What struck me as I read through the story was its quietly subversive form. The plotline isn’t subversive by itself. A young Russian nanny is caring for a fairly abusive (or at least intemperate) employer. It’s all very Russian and not all that captivating to start. And then we get this:
If Varka, which God forbid, were to go to sleep, her master and mistress would beat her.
The lamp flickers. The green spot and the shadows move about, they pass into the half-open, motionless eyes of Varka, and in her half-awakened brain blend in misty images. She sees dark clouds chasing one another across the sky and crying like the child. And then a wind blows, the clouds vanish, and Varka sees a wide road covered with liquid mud; along the road stretch wagons, men with satchels on their backs crawl along, and shadows move backward and forward; on either side through the chilly, thick mist are visible hills.
Here’s what I love. The transition between Varka worrying about falling asleep, and Varka actively dreaming, is so seamless that the reader barely notices. The urgency is stated up front: if she falls asleep, “her master and mistress would beat her.” And then we slip into a dream mid-paragraph.
I love the twisted surrealism of the transition: the misty images, the clouds chasing one another across the sky “and crying like a child.” From the opening we’re conditioned to expect realism, and even the opening lines of the paragraph are pure realism — “The lamp flickers. The green spot and the shadows move about…”
It’s the confidence that strikes me. You don’t write that paragraph unless you’re supremely confident that the reader will make the jump with you, and end up there in the chilly mist, on the hills. The most vivid and visceral parts of the story are all within Varka’s imagination, and that’s one reason why the technique works. We’re thrown into the Varka’s inner world pretty much the same way we dream ourselves — unexpectedly and with no explanation. (You’re lying in bed, and then the next minute you’re on a mountaintop or in your kindergarten classroom or battling some crazy-eyed batshit demon from the bowels of Hell. And you don’t even stop to think how that doesn’t make one damn lick of sense. All because your mind is somehow cool, for whatever strange anthropological reasons, with the mid-paragraph shift. But if you tried to set it up like that and provide an appropriate transition — “Don’t be alarmed, but for the next few minutes you’re going to be back in kindergarten, and/or battling some batshit demon” — it would just seem silly and you’d wake up. Same with fiction, I guess.)

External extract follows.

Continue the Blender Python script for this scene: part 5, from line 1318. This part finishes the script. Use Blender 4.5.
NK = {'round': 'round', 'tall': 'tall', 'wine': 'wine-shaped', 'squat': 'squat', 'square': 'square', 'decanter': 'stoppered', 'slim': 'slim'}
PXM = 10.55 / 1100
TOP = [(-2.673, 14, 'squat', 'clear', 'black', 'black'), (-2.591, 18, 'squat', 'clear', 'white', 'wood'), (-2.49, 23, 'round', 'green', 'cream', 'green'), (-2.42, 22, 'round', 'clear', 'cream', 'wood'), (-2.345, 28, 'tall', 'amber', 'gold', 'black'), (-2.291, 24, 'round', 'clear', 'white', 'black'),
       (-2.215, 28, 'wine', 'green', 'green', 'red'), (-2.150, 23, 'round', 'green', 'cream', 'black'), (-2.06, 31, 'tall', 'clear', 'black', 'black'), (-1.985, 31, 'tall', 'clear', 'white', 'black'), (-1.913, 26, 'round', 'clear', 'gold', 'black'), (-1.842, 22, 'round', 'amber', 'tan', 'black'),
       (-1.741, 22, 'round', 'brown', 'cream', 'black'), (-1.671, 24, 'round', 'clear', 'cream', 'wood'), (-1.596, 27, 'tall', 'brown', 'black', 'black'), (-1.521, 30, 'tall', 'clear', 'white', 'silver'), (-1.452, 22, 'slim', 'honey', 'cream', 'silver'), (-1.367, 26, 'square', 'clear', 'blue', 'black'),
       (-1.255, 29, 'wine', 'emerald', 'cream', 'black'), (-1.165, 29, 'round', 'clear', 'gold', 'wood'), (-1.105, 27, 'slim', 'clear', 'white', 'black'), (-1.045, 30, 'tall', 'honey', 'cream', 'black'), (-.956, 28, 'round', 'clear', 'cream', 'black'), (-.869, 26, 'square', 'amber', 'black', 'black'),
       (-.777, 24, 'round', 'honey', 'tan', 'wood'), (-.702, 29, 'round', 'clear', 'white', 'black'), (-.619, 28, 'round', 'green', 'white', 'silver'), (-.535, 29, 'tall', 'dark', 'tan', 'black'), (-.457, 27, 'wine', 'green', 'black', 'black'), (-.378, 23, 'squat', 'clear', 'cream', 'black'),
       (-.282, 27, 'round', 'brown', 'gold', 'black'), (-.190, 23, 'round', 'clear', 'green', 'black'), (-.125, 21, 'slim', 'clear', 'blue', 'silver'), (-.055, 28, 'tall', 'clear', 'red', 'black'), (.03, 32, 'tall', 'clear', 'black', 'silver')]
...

From there it’s a back-and-forth between the brutal realism of Varka’s employers and her half-daydreams. (Actual dreams, I guess, because she’s falling asleep throughout.) She has a long, strange dream about her father, which opens her up as a character but never brings her too close. The father is gone. The format allows Chekhov to invest a little more urgency in Varka’s backstory because it’s presented in present tense, and the dream context itself forces a lot of ambiguity into the story. But as a whole there’s very little urgency in the story.
Still: what’s striking right away is that Chekhov is wiling to alienate the reader by shifting to Varka’s mental state. That mid-paragraph transition happens early; we haven’t invested enough in her, at that point, that we’re willing to follow along without reservation. It’s the structure that pummels us into accepting it. “The green spot and the shadows move about, they pass into the half-open, and shadows move backward and forward…”
I don’t know that it’s a great story. The closing paragraph is what makes it a great (even a classic) Chekhovian story. And it really is a great final paragraph. But without that paragraph, would it be so memorable? I don’t know. I like to think that a great story is great all the way through. This story feels “fine” all the way through, well-structured; and then the last paragraph is its final, perfect trump card.
But that strange subversiveness is there from the start. Almost as if we’re being conditioned for what’s to come — so that when the story ends, and it feels as if we’re either being ripped out of a dream or descending into one, it just re-establishes a pattern we’ve already accepted in the story. So the ending is abrupt — like any good short story it feels as if it ends too soon — and also makes the story feel “whole,” which is much more difficult.